On his prior appeal, this court concluded that the district court had applied an incorrect standard of review in analyzing the motion to suppress. The district court’s decision was therefore vacated and the case remanded for further consideration. Using the proper standard of review, the district court again denied the motion to suppress, concluding that the printer was admissible under the inevitable-discovery doctrine. The court also concluded that both Quinney’s original written confession and its one-page supplement were properly admissible. Quinney now appeals once again.
II. ANALYSIS
A. Standard of review
Where the issue on appeal is the denial of a motion to suppress, we review the district court’s findings of fact under the dear-error standard and its conclusions of law de novo. United States v. Hurst, 228 F.3d 751, 756 (6th Cir.2000).
B. Seizure of the printer
Quinney challenges the seizure of his printer and the admissibility of the subsequent statements he made to the government, alleging that the district court misapplied the inevitable-discovery doctrine. Under this doctrine, “[i]f the prosecution can establish by a preponderance of the evidence that the information ultimately or inevitably would have been discovered by lawful means ... [,] then the deterrence rationale has so little basis that the *894evidence should be received.” United States v. Alexander, 540 F.3d 494, 502 (6th Cir.2008) (quoting Nix v. Williams, 467 U.S. 431, 444, 104 S.Ct. 2501, 81 L.Ed.2d 377 (1984)). This court in Alexander addressed a situation where law enforcement authorities had arrested the defendant in his home while serving a search warrant. Under questioning from the authorities, Alexander revealed where he had hidden a package of drugs, but did so before he received his Miranda warnings. Alexander later moved to suppress the drugs on the basis that their production was tainted by his inadmissible statement, but this motion was denied under the inevitable-discovery doctrine because the authorities had a valid search warrant and would have discovered the drugs anyway while searching the house. Id. at 499, 502.
In the present case, the government argues that the inevitable-discovery doctrine applies because the agents had probable cause to obtain a search warrant at the time the printer was seized. The government repeatedly cites United States v. Kennedy, 61 F.3d 494 (6th Cir.1995), in support of its argument, but we find that case easily distinguishable. Kennedy, like Alexander, in fact provides a good example of the type of case that the inevitable-discovery doctrine is meant to address. In Kennedy, the government conducted a warrantless search of a mislabeled suitcase, left unclaimed at an airport, that was found to contain cocaine. The Kennedy court concluded that the cocaine would have been inevitably discovered because, if the government had not performed the illegal search, the suitcase would have been opened by airline personnel in an effort to locate the owner. Id. at 500. Although the Kennedy court did not discuss the outer boundaries of the inevitable-discovery doctrine, the case most certainly does not apply to the facts presently before us.
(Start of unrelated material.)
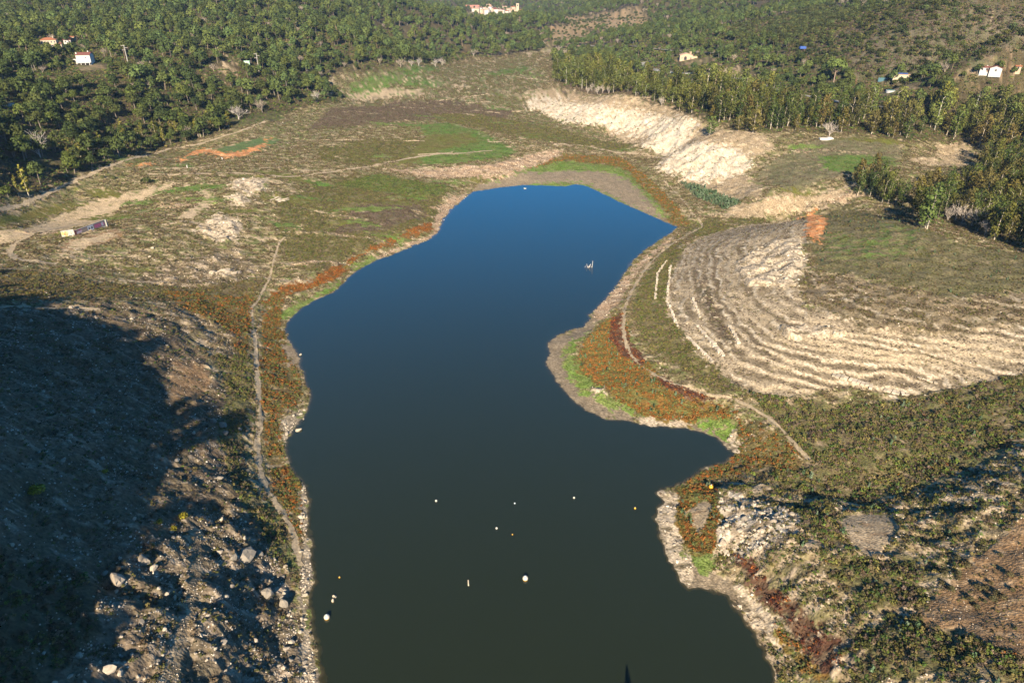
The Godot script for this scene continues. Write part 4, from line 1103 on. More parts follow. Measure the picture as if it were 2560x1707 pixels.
func flora() -> Dictionary:
	# kind, how many per square metre, least and greatest size, colours
	var brown := [Color(0.085, 0.06, 0.035), Color(0.12, 0.085, 0.05), Color(0.065, 0.055, 0.027), Color(0.15, 0.11, 0.075)]
	var olive := [Color(0.08, 0.082, 0.024), Color(0.115, 0.112, 0.03), Color(0.06, 0.068, 0.022), Color(0.14, 0.115, 0.04), Color(0.115, 0.09, 0.048)]
	var green := [Color(0.06, 0.10, 0.022), Color(0.10, 0.14, 0.026), Color(0.045, 0.075, 0.02)]
	var lush := [Color(0.14, 0.22, 0.04), Color(0.18, 0.25, 0.06), Color(0.11, 0.17, 0.04), Color(0.24, 0.27, 0.10)]
	var rust := [Color(0.27, 0.085, 0.02), Color(0.23, 0.08, 0.02), Color(0.29, 0.11, 0.025), Color(0.19, 0.075, 0.022)]
	var amber := [Color(0.20, 0.095, 0.025), Color(0.175, 0.095, 0.027), Color(0.215, 0.085, 0.022), Color(0.13, 0.10, 0.03), Color(0.155, 0.105, 0.03), Color(0.11, 0.11, 0.03), Color(0.10, 0.12, 0.04)]
	var red := [Color(0.085, 0.03, 0.02), Color(0.065, 0.03, 0.022), Color(0.12, 0.036, 0.02), Color(0.09, 0.05, 0.03)]
	var purple := [Color(0.09, 0.065, 0.05), Color(0.13, 0.095, 0.075), Color(0.07, 0.052, 0.038)]
	var bluish := [Color(0.08, 0.12, 0.065), Color(0.10, 0.135, 0.085), Color(0.06, 0.10, 0.05)]
	var pale := [Color(0.46, 0.39, 0.30), Color(0.38, 0.32, 0.25), Color(0.55, 0.48, 0.39), Color(0.30, 0.25, 0.19)]
	var grey := [Color(0.33, 0.29, 0.25), Color(0.24, 0.21, 0.18), Color(0.42, 0.37, 0.31), Color(0.18, 0.155, 0.13)]
	return {
		"scrub": [["brown", 0.22, 0.6, 1.5, brown], ["brown", 0.12, 0.6, 1.5, olive], ["stone", 0.04, 0.3, 0.9, pale]],
		"glade": [["brown", 0.06, 0.8, 1.8, green]],
		"forest": [["brown", 0.06, 0.9, 3.0, olive], ["brown", 0.05, 0.9, 3.0, green], ["brown", 0.03, 0.8, 2.0, brown]],
		"hillscrub": [["brown", 0.16, 1.0, 2.6, purple], ["brown", 0.12, 1.0, 2.8, olive], ["brown", 0.05, 1.0, 2.6, green]],
		"valley": [["brown", 0.05, 0.6, 1.3, green], ["brown", 0.13, 0.7, 1.5, brown], ["brown", 0.10, 0.6, 1.3, olive], ["stone", 0.015, 0.4, 1.2, pale]],
		"purple": [["brown", 0.35, 0.7, 1.5, purple], ["brown", 0.12, 0.6, 1.2, olive]],
		"grass": [["tuft", 0.30, 0.3, 0.7, green], ["brown", 0.05, 0.6, 1.2, olive]],
		"field": [["tuft", 0.10, 0.2, 0.4, green]],
		"greenstrip": [["brown", 0.10, 0.6, 1.6, olive], ["brown", 0.05, 0.6, 1.3, brown], ["tuft", 0.15, 0.3, 0.6, green]],
		"yellowgreen": [["tuft", 0.3, 0.3, 0.6, lush.slice(0, 1) + olive.slice(0, 2)]],
		"drygrass": [["brown", 0.10, 0.5, 1.1, brown], ["tuft", 0.1, 0.3, 0.6, olive], ["stone", 0.01, 0.3, 0.8, pale]],
		"drysoil": [["brown", 0.012, 0.4, 0.9, olive], ["stone", 0.02, 0.2, 0.6, pale]],
		"orange": [["brown", 0.02, 0.4, 0.9, olive]],
		"stony": [["stone", 0.22, 0.3, 1.0, pale], ["brown", 0.25, 0.5, 1.3, brown], ["brown", 0.08, 0.5, 1.3, olive]],
		"rock": [["stone", 0.10, 0.6, 1.6, pale], ["brown", 0.10, 0.4, 0.9, brown]],
		"pinkrock": [["stone", 0.25, 0.3, 1.0, pale], ["brown", 0.16, 0.4, 1.0, purple]],
		"cliff": [["brown", 0.022, 0.5, 1.6, olive], ["brown", 0.012, 0.5, 1.4, green], ["stone", 0.02, 0.4, 1.0, pale]],
		"soilbank": [["brown", 0.05, 0.4, 1.1, olive], ["brown", 0.03, 0.4, 1.0, purple], ["stone", 0.06, 0.3, 1.0, pale]],
		"olive": [["brown", 0.45, 0.7, 1.6, olive], ["brown", 0.18, 0.6, 1.4, purple], ["brown", 0.12, 0.6, 1.4, green]],
		"greenolive": [["brown", 0.35, 0.7, 1.5, green], ["brown", 0.25, 0.7, 1.5, olive]],
		"brownscrub": [["brown", 0.35, 0.6, 1.5, amber.slice(3) + olive], ["brown", 0.2, 0.6, 1.4, brown], ["stone", 0.05, 0.3, 0.9, pale]],
		"rust": [["rust", 0.50, 0.7, 1.5, rust], ["rust", 0.14, 0.6, 1.2, amber], ["brown", 0.12, 0.6, 1.2, olive]],
		"rustmix": [["rust", 0.30, 0.7, 1.6, amber], ["rust", 0.12, 0.7, 1.5, rust], ["brown", 0.22, 0.6, 1.6, olive], ["brown", 0.06, 0.6, 1.4, green], ["tuft", 0.12, 0.4, 0.9, lush], ["stone", 0.04, 0.2, 0.6, pale]],
		"orangeveg": [["rust", 0.50, 0.8, 1.8, amber], ["rust", 0.16, 0.7, 1.5, rust], ["brown", 0.10, 0.6, 1.4, olive], ["tuft", 0.12, 0.4, 0.9, lush], ["sapling", 0.02, 1.0, 2.0, bluish]],
		"darkred": [["rust", 0.6, 0.7, 1.5, red], ["rust", 0.18, 0.6, 1.3, rust]],
		"lush": [["tuft", 0.5, 0.35, 0.8, lush], ["brown", 0.08, 0.4, 0.8, lush]],
		"bluegreen": [["sapling", 0.25, 1.2, 2.8, bluish], ["brown", 0.1, 0.6, 1.2, olive]],
		"mud": [["stone", 0.003, 0.3, 0.7, pale]],
		"sand": [["stone", 0.02, 0.2, 0.5, pale], ["brown", 0.015, 0.5, 1.2, olive]],
		"leftslope": [["stone", 0.40, 0.25, 0.85, grey], ["brown", 0.18, 0.4, 1.2, brown], ["brown", 0.06, 0.5, 1.5, olive], ["brown", 0.03, 0.5, 1.2, green]],
		"scree": [["stone", 1.6, 0.2, 0.75, pale.slice(1) + grey + grey], ["brown", 0.22, 0.5, 1.6, olive + brown]],
		"stones": [["stone", 1.4, 0.25, 0.9, pale]],
		"shadescrub": [["brown", 0.14, 0.9, 2.6, brown], ["brown", 0.10, 0.9, 2.6, olive], ["brown", 0.05, 0.8, 2.0, green], ["stone", 0.3, 0.3, 0.9, grey]],
		"knollgreen": [["tuft", 0.15, 0.3, 0.6, green], ["brown", 0.09, 0.5, 1.3, olive], ["brown", 0.03, 0.5, 1.1, brown]],
		"rubble": [["stone", 1.2, 0.15, 0.5, pale], ["brown", 0.04, 0.4, 0.9, olive]],
		"brown": [["brown", 0.05, 0.4, 1.1, olive], ["brown", 0.04, 0.4, 1.0, brown], ["stone", 0.3, 0.15, 0.5, pale]],
		"southbank": [["brown", 0.26, 0.6, 1.8, olive], ["brown", 0.16, 0.5, 1.5, brown], ["brown", 0.08, 0.6, 1.6, green], ["stone", 0.42, 0.2, 0.7, pale], ["sapling", 0.0012, 1.2, 2.2, bluish]],
		"whitestone": [["stone", 0.7, 0.3, 1.2, pale], ["brown", 0.18, 0.5, 1.5, olive], ["brown", 0.1, 0.5, 1.3, brown]],
		"dense": [["brown", 0.34, 0.8, 2.2, olive], ["brown", 0.13, 0.8, 2.0, green], ["brown", 0.16, 0.8, 1.8, purple], ["brown", 0.10, 0.7, 1.6, brown], ["sapling", 0.004, 1.2, 2.6, bluish], ["rust", 0.02, 0.7, 1.3, amber]],
		"terrace": [["brown", 0.16, 0.4, 1.1, purple], ["brown", 0.08, 0.4, 1.0, olive], ["stone", 0.10, 0.2, 0.7, pale]],
		"knollscrub": [["brown", 0.35, 0.5, 1.3, brown], ["brown", 0.2, 0.5, 1.3, olive], ["stone", 0.08, 0.3, 0.8, pale]],
		"knollgrass": [["brown", 0.10, 0.5, 1.4, olive], ["brown", 0.06, 0.5, 1.2, brown], ["sapling", 0.002, 1.0, 2.0, bluish], ["tuft", 0.15, 0.3, 0.6, green]],
	}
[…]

The case that does apply to the facts before us is this court’s decision in United States v. Haddix, 239 F.3d 766 (6th Cir. 2001). In Haddix, the police conducted a warrantless search of the defendant’s residence after a police helicopter spotted marijuana plants growing behind the dwelling, and after police on the ground saw electric lines leading to out-buildings, the previously spotted marijuana plants, and a semi-automatic assault rifle on the premises, all before entering the residence. Id. at 766-67. This court in Haddix held that the warrantless search and seizure of the evidence was unlawful and that the evidence must be suppressed. Id. at 768-69. Analogous to the situation in Haddix, the agents in the present case had probable cause, based on the statements of two witnesses, to obtain a search warrant for the seizure of the printer. But instead of actually obtaining a warrant, they seized the printer without one. As the court said in Haddix, “[l]et it be absolutely clear: this is untenable” because the “position of the United States would completely obviate the warrant requirement.” Id. at 768 (internal quotation marks omitted).
Supporting this conclusion is a line of cases that demonstrates this circuit’s commitment to the Fourth Amendment’s warrant requirement, and that rejects the government’s attempt to circumvent the requirement via the inevitable-discovery doctrine. See, e.g., United States v. Johnson, 22 F.3d 674, 683 (6th Cir.1994) (rejecting the logic that “simply because the police could have obtained a warrant, it was therefore inevitable that they would have done so,” noting that such a ruling “would mean that there is inevitable discovery and no warrant requirement whenever there is probable cause”); United States v. Buchanan, 904 F.2d 349, 356-57 (6th Cir.1990) (rejecting the government’s contention that a warrantless search was *895permissible because agents had collected information that would have supported a search warrant); United States v. Griffin, 502 F.2d 959, 961 (6th Cir.1974) (“The assertion by police (after an illegal entry and after finding evidence of crime) that the discovery was ‘inevitable’ because they planned to get a search warrant and had sent an officer on such a mission, would as a practical matter be beyond judicial review.”); United States v. Bowden, 240 Fed.Appx. 56, 63 (6th Cir.2007) (“Doubtless, the inevitable-discovery doctrine does not permit police, who have probable cause to believe a home contains contraband, to enter a home illegally, conduct a warrantless search and escape the exclusionary rule on the ground that the ‘police could have obtained a warrant yet chose not to do so.’ ”) (emphasis in original, internal brackets and citations omitted). Given that Haddix and the other cases cited above emphatically reject the government’s reliance on the inevitable-discovery doctrine under the circumstances presented here, we conclude that the district court erred in not granting Quinney’s motion to suppress evidence of the printer.
C. Quinney’s post-seizure statements
We now turn to the remainder of Quinney’s motion to suppress. The record below reveals that the district court evaluated the potential admissibility of Quinney’s second and third statements to the agents based on the mistaken belief that the printer was properly admissible in evidence. Accordingly, we are remanding this case with instructions for the district court to conduct a hearing to reevaluate whether these post-seizure statements should also be suppressed as “fruit of the poisonous tree.” See Wong Sun v. United States, 371 U.S. 471, 488, 83 S.Ct. 407, 9 L.Ed.2d 441 (1963).
III. CONCLUSION
For all of the reasons set forth above, we REVERSE the judgment of the district court and REMAND the case for further proceedings consistent with this opinion.